INPUT RECORDS:
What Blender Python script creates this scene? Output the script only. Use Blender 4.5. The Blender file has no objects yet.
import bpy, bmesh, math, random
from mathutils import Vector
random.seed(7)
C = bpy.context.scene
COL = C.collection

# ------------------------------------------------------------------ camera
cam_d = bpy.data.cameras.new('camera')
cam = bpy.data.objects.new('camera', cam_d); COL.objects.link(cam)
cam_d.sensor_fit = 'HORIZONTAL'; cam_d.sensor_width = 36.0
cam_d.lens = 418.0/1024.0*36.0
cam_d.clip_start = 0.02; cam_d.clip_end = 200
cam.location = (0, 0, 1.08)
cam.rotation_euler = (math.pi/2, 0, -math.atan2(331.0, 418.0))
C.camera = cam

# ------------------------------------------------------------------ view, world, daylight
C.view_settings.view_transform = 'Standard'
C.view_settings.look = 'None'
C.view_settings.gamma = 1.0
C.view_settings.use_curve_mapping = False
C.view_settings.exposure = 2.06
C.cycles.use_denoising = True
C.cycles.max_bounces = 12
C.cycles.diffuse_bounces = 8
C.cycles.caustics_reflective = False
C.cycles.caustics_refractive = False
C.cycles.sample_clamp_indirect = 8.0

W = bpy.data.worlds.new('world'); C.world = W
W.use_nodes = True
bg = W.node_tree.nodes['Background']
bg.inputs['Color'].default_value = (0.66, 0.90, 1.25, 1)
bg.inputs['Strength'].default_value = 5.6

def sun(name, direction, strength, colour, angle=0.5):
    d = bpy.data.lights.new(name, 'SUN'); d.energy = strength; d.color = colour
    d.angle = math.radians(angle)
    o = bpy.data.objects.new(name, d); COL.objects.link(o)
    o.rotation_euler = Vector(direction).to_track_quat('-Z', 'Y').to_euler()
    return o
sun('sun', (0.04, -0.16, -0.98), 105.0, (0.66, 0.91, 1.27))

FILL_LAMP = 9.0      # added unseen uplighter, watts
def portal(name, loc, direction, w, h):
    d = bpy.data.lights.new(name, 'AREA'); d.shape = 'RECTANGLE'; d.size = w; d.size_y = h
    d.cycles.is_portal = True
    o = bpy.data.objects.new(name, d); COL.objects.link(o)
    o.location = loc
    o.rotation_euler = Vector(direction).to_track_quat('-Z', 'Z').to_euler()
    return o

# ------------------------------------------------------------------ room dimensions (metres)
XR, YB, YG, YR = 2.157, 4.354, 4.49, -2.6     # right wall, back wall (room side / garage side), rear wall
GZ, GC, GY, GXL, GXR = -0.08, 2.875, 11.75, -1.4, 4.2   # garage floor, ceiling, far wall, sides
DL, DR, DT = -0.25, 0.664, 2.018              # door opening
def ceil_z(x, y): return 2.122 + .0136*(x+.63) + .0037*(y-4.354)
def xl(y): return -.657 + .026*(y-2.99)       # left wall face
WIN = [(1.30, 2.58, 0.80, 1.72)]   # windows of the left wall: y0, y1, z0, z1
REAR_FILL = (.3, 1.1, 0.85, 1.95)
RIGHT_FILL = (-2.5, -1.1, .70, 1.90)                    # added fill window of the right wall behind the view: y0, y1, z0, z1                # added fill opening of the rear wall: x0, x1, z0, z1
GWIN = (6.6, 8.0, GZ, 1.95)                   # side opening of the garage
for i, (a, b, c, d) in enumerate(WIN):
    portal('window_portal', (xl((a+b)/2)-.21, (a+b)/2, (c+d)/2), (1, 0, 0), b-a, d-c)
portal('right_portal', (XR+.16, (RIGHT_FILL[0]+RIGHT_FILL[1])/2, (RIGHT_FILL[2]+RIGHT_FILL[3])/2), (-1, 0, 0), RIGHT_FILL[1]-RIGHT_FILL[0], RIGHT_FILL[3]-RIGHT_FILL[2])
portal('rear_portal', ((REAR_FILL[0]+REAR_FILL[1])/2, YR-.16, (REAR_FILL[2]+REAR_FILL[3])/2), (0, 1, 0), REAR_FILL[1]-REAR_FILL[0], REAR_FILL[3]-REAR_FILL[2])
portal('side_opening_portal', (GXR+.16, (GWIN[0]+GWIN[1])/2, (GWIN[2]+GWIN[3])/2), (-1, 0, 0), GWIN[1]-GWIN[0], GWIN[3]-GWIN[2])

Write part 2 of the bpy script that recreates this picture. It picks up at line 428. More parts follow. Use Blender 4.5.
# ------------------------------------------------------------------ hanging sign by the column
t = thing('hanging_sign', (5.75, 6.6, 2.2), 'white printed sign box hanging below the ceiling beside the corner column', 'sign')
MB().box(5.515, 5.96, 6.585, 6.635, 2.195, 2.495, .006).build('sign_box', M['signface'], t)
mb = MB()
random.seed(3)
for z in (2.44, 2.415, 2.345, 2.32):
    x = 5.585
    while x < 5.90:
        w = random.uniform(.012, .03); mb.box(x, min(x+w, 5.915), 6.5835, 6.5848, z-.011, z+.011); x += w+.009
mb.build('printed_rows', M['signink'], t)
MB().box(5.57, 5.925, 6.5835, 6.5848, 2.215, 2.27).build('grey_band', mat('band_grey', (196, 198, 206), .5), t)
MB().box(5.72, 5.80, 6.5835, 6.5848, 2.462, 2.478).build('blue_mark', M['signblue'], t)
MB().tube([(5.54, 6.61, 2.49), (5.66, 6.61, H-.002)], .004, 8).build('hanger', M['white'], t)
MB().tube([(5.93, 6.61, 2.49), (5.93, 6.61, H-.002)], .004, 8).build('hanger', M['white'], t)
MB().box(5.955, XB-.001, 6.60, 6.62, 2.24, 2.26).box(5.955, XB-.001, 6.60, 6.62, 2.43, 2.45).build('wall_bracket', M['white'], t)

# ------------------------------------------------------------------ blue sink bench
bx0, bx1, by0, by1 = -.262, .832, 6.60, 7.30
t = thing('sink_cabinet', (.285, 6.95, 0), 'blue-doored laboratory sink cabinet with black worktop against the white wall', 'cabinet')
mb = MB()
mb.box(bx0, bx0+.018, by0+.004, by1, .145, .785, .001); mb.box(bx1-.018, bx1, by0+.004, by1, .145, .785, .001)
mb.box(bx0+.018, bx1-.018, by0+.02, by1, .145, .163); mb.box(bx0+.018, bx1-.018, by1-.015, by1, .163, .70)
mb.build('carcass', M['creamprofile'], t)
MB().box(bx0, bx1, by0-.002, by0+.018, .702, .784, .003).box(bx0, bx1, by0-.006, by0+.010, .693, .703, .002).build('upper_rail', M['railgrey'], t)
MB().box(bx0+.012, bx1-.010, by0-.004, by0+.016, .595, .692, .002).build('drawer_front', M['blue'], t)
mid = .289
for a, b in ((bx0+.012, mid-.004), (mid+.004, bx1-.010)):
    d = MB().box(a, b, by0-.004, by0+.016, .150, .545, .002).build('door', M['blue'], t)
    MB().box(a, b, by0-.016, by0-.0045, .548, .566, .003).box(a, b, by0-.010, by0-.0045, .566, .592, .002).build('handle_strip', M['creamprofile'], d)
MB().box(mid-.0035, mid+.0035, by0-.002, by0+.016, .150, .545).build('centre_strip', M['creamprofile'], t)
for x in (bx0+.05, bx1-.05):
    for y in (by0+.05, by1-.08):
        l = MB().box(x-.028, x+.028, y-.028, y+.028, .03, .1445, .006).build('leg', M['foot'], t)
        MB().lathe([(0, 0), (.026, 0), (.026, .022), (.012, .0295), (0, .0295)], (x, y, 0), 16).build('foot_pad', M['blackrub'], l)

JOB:
Quote, word for word, every line from the top of the entries through the line that holds "COL = C.collection".

TASK RESULT:
What Blender Python script creates this scene? Output the script only. Use Blender 4.5. The Blender file has no objects yet.
import bpy, bmesh, math, random
from mathutils import Vector
random.seed(7)
C = bpy.context.scene
COL = C.collection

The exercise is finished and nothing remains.